Get your taxes done using TurboTax

First you ignore anything that paid into escrow.  That's your money, just held in a different place.  Some part of it  might become a tax deductible property tax payment whenever the tax bill is paid, other parts of it are non-deductible hazard insurance payments.

 

Assume the selling price as listed with the county clerk's office (on which transfer tax was paid) was $535K.  Your parents essentially gifted you the amount of the down payment, in the amount of $150K.  That means that what you paid was $385K.  That's your starting cost basis.

 

Then, you can include the following closing costs.
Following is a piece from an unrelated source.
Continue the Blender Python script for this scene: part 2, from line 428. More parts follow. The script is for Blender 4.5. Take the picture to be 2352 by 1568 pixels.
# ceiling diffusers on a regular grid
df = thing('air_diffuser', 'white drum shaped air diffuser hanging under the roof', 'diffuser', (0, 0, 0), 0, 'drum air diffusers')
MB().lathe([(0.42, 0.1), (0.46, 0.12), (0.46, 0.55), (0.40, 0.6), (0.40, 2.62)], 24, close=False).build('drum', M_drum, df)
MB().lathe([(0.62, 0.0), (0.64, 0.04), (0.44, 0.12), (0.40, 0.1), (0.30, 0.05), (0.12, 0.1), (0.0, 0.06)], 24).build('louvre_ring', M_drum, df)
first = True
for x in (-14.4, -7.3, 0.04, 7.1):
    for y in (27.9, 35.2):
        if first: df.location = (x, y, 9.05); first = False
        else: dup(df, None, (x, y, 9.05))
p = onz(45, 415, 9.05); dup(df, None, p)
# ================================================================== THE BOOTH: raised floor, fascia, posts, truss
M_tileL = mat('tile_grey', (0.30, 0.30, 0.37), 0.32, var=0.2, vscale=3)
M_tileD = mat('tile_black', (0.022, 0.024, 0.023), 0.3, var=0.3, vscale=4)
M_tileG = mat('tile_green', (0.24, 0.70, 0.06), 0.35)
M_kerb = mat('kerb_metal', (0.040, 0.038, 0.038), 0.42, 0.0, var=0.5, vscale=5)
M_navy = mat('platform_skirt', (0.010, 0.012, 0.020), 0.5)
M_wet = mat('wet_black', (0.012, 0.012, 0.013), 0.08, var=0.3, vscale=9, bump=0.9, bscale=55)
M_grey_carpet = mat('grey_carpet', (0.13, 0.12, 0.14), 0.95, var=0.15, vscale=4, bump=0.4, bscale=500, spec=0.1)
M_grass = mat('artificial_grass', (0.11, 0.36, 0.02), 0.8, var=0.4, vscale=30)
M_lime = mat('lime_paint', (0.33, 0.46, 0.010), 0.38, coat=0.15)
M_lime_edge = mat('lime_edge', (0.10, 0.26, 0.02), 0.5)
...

  • Abstract fees (abstract of title fees),

  • Charges for installing utility services,

  • Legal fees (including fees for the title search and preparing the sales contract and deed),

  • Recording fees,

  • Survey fees,

  • Transfer or stamp taxes, and

  • Owner's title insurance.

Other closing costs are not adjustments to basis.  See here for more

https://www.irs.gov/publications/p523#en_US_2021_publink100010751

 

Those closing cost adjustments might add up to the full amount of the loan, or they might not, because I don't know what else was included in the loan.  The loan might have included unallowable costs, such as an application fee, bank attorney fee, cost of obtaining a credit report, and other items also listed at the link above.  

 

Since your cost was more than your parent's cost basis, and they (presumably) didn't pay gift tax, that's as far as you need to go.  

 

If you bought the home from strangers for $175K cash to the owners plus $207K in lien payoffs, your cost basis would be the same or close (I get $382K, maybe the numbers are not precise) plus the same adjustments above.  You have to get into the "gift of equity" situation because the home was worth more than you were providing in funds and your parents are related to you.  But if you were buying the home from strangers, they have no legal requirement to maximize their profit and they could sell to you for less than market rate and I don't even think you would have to call the difference a gift, because they aren't related.  (But I could be wrong about that.)

 

In any case, your basis really is the same as it would have been if you had bought the home from strangers for the same loan payoffs plus cash, plus adjustments for those closing costs which are allowed in publication 523.